== Given problem ==
Scan the lines below for the string "scene" and copy every one that has it.

== Data shown ==
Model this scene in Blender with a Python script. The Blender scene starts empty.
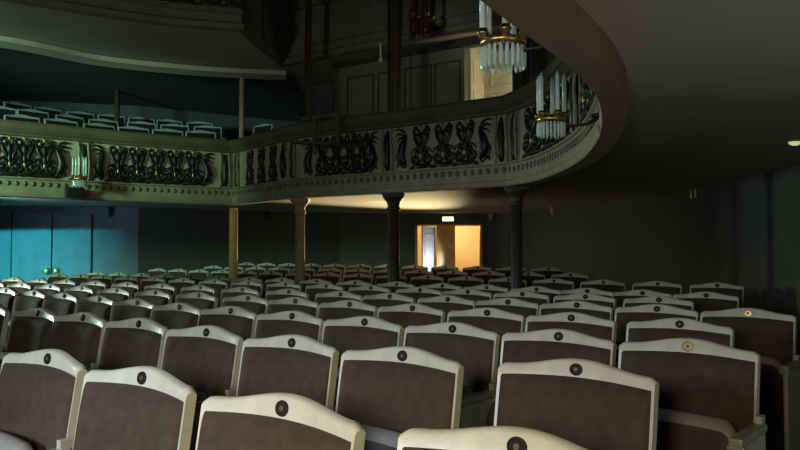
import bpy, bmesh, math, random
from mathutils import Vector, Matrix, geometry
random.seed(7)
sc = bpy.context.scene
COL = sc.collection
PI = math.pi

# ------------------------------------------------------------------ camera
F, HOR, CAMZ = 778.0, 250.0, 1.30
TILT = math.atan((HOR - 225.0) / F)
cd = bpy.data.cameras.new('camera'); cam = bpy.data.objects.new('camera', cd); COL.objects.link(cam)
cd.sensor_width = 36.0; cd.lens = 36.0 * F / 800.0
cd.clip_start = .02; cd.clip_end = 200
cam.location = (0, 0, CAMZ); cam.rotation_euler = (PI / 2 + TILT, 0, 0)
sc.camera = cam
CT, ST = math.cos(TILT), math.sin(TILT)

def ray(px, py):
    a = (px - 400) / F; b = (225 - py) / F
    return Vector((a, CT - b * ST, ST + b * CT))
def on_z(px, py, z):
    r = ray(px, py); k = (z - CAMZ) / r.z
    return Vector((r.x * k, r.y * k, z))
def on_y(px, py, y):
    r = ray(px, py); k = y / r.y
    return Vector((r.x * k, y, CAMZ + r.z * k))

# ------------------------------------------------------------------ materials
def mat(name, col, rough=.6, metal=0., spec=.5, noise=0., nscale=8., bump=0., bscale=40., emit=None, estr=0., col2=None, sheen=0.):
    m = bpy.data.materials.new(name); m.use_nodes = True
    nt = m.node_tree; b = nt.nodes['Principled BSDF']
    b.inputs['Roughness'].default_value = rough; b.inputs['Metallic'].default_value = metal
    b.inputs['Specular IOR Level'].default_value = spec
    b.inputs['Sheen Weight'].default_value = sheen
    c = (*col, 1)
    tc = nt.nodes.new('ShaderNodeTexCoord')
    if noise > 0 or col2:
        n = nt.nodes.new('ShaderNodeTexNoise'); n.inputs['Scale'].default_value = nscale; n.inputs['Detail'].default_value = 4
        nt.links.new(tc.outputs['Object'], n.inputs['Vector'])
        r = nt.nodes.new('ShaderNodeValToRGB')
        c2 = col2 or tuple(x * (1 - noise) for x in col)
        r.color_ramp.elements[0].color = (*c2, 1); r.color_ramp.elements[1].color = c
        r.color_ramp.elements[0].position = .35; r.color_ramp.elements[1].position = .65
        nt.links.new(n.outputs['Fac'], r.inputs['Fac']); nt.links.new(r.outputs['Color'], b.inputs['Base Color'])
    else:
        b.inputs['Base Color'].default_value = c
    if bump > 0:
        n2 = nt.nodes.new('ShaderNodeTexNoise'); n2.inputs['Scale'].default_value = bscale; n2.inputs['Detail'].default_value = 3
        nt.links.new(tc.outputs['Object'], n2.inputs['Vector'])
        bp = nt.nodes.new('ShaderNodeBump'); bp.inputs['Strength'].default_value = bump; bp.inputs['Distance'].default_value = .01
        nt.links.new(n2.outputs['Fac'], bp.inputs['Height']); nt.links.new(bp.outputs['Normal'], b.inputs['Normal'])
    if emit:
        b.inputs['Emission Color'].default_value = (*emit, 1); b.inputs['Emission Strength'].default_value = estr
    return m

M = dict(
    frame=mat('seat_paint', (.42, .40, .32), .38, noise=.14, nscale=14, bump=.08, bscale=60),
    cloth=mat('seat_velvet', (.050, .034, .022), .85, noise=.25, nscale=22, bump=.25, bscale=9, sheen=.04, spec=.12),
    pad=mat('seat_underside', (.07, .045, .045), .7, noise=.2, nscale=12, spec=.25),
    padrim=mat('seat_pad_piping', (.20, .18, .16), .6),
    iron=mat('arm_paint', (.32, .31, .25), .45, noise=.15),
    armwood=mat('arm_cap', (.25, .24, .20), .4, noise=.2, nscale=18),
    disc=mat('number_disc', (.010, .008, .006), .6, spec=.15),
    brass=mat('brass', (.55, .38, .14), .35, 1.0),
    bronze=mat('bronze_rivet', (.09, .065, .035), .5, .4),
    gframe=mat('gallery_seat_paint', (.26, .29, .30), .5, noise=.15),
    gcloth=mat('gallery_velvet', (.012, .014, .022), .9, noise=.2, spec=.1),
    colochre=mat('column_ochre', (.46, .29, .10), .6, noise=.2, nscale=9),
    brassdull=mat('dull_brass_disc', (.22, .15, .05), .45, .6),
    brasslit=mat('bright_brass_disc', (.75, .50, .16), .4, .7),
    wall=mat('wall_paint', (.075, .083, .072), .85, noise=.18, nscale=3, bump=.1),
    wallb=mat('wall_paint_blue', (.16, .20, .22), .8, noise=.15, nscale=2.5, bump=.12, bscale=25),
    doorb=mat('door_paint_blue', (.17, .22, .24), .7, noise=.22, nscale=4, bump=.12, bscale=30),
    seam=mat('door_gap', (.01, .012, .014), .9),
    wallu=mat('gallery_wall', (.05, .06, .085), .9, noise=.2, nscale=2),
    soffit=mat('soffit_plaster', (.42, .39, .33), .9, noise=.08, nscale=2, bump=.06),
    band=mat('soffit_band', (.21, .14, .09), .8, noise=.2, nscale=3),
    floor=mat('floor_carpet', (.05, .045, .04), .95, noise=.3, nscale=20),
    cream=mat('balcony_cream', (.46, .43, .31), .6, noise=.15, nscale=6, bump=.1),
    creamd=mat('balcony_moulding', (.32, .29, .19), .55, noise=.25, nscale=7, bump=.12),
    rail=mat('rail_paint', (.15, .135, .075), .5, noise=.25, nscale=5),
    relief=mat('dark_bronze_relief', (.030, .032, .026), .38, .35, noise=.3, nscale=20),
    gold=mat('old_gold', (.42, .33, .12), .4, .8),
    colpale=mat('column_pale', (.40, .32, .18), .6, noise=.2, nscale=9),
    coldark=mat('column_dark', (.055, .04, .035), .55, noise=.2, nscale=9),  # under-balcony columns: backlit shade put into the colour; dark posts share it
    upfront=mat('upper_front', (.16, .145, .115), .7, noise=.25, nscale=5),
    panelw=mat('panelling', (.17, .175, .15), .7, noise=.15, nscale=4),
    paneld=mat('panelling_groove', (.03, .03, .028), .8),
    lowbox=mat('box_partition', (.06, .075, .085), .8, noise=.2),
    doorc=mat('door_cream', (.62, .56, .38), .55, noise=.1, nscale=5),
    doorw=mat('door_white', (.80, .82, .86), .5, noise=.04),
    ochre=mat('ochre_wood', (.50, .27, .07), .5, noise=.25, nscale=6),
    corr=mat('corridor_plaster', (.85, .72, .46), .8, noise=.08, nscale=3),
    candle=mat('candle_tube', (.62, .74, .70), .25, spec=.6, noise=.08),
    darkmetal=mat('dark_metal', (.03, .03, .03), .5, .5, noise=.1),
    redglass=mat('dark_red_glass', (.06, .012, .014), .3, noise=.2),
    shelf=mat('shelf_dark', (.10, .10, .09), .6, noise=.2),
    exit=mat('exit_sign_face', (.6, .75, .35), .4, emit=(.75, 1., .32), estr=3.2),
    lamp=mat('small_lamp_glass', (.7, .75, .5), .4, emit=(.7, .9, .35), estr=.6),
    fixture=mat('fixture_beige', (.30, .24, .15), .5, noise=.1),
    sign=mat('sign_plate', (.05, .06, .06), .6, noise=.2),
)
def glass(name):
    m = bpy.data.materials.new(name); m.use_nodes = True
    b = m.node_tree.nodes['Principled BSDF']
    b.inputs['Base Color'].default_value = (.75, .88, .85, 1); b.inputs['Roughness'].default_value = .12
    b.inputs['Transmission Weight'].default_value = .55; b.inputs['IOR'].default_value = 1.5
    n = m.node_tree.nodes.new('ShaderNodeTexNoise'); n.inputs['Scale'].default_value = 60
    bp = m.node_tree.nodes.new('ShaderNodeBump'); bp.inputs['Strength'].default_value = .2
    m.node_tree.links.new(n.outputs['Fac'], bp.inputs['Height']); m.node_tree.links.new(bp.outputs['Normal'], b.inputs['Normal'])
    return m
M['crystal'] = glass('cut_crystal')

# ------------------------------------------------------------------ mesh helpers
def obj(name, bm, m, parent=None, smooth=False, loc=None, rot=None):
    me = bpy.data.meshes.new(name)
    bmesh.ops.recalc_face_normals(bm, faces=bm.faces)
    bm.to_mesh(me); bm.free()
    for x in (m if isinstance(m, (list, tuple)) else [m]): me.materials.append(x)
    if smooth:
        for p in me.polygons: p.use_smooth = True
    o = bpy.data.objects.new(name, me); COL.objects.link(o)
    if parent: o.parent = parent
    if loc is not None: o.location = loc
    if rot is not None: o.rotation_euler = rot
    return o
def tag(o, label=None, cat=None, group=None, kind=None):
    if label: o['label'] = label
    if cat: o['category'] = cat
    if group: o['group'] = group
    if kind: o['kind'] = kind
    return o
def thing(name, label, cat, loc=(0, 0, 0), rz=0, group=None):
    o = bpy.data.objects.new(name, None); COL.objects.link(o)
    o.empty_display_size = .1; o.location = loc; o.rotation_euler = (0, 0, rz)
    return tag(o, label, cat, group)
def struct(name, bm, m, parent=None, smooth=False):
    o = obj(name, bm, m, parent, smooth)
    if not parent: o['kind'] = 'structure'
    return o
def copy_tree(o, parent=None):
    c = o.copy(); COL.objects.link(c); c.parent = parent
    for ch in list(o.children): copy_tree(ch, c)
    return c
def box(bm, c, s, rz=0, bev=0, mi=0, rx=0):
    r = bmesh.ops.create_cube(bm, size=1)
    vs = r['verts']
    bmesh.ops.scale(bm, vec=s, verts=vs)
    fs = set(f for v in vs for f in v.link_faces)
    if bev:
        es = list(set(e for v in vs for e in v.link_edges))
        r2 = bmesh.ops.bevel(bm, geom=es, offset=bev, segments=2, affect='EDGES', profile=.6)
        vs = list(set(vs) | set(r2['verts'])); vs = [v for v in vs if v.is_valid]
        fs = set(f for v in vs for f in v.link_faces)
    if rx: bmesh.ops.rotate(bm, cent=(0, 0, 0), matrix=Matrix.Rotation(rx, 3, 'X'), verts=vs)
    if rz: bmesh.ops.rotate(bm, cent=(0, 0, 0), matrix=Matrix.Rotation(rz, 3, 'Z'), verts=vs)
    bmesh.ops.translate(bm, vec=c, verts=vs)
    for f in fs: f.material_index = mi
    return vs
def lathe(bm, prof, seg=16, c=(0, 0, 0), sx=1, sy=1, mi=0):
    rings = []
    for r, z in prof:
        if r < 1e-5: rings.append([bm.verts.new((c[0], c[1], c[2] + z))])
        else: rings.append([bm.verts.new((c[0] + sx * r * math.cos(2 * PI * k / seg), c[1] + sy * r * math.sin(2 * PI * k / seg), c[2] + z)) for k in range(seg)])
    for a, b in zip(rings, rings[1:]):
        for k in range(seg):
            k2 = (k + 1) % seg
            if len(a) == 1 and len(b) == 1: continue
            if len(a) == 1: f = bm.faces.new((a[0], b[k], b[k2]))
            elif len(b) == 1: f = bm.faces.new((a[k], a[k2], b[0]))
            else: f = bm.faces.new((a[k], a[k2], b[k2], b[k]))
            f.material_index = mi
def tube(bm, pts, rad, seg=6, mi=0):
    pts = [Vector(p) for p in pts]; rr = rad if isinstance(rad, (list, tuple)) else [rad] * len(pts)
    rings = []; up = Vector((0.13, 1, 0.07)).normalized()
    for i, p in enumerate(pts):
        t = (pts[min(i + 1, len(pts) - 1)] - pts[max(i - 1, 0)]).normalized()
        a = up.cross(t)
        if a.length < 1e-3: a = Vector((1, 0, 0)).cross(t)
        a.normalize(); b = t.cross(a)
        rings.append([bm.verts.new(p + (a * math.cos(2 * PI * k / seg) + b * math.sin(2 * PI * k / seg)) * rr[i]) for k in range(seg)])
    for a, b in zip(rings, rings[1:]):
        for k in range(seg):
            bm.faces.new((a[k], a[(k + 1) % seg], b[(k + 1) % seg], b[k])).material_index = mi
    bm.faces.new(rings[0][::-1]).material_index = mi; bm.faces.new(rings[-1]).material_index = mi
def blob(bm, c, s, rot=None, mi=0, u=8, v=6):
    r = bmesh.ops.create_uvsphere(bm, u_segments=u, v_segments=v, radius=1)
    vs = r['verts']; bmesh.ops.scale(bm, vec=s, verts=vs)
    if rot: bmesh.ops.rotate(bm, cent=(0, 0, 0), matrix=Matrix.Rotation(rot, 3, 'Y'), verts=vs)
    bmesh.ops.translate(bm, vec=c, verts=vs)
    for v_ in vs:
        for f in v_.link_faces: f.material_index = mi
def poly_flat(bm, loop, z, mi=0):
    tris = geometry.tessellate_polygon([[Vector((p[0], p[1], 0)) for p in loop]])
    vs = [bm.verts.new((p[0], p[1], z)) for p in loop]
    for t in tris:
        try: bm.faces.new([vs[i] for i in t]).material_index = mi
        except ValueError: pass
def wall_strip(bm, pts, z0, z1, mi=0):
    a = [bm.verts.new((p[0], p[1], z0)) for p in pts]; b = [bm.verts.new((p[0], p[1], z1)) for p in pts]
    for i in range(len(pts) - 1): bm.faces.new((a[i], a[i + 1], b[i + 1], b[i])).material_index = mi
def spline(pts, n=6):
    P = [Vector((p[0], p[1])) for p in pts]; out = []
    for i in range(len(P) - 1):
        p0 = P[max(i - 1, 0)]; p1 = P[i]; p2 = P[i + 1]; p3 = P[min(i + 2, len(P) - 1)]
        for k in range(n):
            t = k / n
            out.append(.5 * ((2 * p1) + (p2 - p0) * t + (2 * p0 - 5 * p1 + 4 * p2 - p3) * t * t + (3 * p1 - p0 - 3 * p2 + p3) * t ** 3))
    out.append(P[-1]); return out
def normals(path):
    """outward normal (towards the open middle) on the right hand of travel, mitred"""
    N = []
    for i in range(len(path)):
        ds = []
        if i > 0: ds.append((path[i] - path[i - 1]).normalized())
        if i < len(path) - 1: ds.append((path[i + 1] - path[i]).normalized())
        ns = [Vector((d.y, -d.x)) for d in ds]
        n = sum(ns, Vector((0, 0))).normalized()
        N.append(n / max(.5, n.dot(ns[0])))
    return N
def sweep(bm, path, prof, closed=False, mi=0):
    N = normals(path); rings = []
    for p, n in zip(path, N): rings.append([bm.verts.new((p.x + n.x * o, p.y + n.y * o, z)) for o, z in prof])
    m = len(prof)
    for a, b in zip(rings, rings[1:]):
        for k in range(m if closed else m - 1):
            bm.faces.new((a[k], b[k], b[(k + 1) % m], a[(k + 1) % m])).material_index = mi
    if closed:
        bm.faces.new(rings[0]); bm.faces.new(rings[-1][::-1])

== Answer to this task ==
Model this scene in Blender with a Python script. The Blender scene starts empty.
sc = bpy.context.scene